The cookbooks that shaped a career

 cookbook collage

When chef and author Samin Nosrat first approached Chez Panisse restaurant in California for an internship, she was turned down. The chef did, however, give her a list of books that she should read and cook through, telling her to come back after she was finished. She did just that, and launched her cooking career at the restaurant after learning from these classic tomes. Nosrat discusses those books, along with others that have shaped her culinary journey, with The New York Times Magazine

The chef notes that a great food book does not need to provide technical information or even recipes. Several books on Nosrat's list are by authors who she refers to as her "20th century cookery ladies". In these tomes - Honey From a Weed by Patience Gray, The Art of Eating by M.F.K. Fisher, two books by Elizabeth David, and three books by Jane Grigson  - the vivid and compelling stories taught Nosrat how "cooking, food writing and eating should feel: full of beauty and pleasure." Other books by Roy Andries de Groot and Waverley Root also fall into this camp. Root's division of his The Food of France into sections on butter, lard and oil, taught Nosrat that "entire cuisines can be defined by their cooking fats."

Sometimes you need technical assistance, however, and some books on Nosrat's list that provide both sage advice and detailed instruction.

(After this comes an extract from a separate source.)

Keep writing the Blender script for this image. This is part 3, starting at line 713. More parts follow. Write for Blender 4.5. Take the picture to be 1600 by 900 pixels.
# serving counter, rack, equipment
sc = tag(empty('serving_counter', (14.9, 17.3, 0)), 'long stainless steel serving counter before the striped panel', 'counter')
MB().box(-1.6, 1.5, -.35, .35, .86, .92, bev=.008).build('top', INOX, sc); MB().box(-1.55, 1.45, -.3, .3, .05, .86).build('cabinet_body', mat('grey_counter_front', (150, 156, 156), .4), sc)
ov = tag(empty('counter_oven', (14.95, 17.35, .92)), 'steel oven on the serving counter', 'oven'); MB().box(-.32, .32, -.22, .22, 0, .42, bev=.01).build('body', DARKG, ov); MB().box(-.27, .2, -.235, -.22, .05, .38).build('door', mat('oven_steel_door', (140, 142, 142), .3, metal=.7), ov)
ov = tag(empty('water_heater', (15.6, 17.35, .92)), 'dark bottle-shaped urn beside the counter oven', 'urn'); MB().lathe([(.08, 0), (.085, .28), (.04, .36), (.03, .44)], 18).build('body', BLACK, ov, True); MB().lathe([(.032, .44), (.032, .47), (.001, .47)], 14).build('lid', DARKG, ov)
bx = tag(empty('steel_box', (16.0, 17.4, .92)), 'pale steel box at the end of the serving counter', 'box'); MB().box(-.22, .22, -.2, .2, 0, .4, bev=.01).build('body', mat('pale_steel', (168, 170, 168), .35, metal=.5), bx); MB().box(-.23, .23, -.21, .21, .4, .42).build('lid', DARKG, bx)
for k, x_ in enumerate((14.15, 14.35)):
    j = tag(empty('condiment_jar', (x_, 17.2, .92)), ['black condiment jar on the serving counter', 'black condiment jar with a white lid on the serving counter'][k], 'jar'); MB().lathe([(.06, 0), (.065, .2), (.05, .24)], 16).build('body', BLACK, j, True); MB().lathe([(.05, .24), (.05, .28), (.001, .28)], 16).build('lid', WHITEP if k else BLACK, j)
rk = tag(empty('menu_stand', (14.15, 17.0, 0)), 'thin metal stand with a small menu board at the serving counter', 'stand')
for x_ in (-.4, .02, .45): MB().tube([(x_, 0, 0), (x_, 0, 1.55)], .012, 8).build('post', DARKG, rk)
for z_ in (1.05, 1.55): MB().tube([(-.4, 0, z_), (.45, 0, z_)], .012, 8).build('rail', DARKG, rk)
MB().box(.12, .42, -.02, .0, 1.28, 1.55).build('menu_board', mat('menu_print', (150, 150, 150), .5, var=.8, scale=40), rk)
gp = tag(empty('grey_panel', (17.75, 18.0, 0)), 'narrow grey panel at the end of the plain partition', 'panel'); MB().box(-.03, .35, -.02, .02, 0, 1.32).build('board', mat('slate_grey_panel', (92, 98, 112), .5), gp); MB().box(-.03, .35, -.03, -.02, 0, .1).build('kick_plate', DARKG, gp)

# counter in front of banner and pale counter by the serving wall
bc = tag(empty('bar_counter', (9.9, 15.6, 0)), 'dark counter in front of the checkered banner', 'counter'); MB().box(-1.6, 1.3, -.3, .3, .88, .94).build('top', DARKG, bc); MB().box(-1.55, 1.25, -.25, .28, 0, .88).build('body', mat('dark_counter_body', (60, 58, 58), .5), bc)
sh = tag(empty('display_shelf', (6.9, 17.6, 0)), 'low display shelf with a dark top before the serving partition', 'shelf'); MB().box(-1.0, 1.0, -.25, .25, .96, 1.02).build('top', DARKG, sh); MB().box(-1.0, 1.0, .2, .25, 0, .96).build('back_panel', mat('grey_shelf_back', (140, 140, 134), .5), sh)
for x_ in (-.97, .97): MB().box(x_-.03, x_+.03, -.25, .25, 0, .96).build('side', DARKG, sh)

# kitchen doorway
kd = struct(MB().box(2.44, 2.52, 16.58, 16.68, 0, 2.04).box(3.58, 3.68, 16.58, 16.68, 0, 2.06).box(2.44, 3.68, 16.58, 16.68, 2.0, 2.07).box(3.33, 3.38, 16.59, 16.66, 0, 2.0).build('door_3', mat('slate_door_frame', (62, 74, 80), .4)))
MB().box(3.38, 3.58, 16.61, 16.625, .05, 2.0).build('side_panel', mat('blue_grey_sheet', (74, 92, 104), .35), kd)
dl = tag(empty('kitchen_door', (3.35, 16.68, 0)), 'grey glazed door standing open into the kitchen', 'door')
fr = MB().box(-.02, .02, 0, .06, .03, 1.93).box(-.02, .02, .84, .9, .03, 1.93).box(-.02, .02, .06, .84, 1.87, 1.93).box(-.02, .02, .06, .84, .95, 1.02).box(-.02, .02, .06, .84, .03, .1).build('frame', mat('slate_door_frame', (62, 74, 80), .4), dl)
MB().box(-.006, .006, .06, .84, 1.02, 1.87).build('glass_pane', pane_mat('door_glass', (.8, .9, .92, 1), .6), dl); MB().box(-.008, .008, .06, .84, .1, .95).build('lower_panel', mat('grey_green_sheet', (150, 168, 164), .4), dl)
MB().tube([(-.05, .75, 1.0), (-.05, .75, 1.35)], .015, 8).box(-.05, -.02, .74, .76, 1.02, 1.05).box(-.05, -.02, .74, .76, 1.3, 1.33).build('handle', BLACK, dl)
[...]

Paula Wolfert's The Cooking of Southwest France and Couscous and Other Good Food From Morocco, Julia Child's Mastering the Art of French Cooking, and Lynne Rosetto Kasper's The Splendid Table land in this category.  Seeing all of these wonderful book titles motivates me to dig into my library this weekend, pull out a few of these tomes, and settle in for a relaxing and inspiring reading session.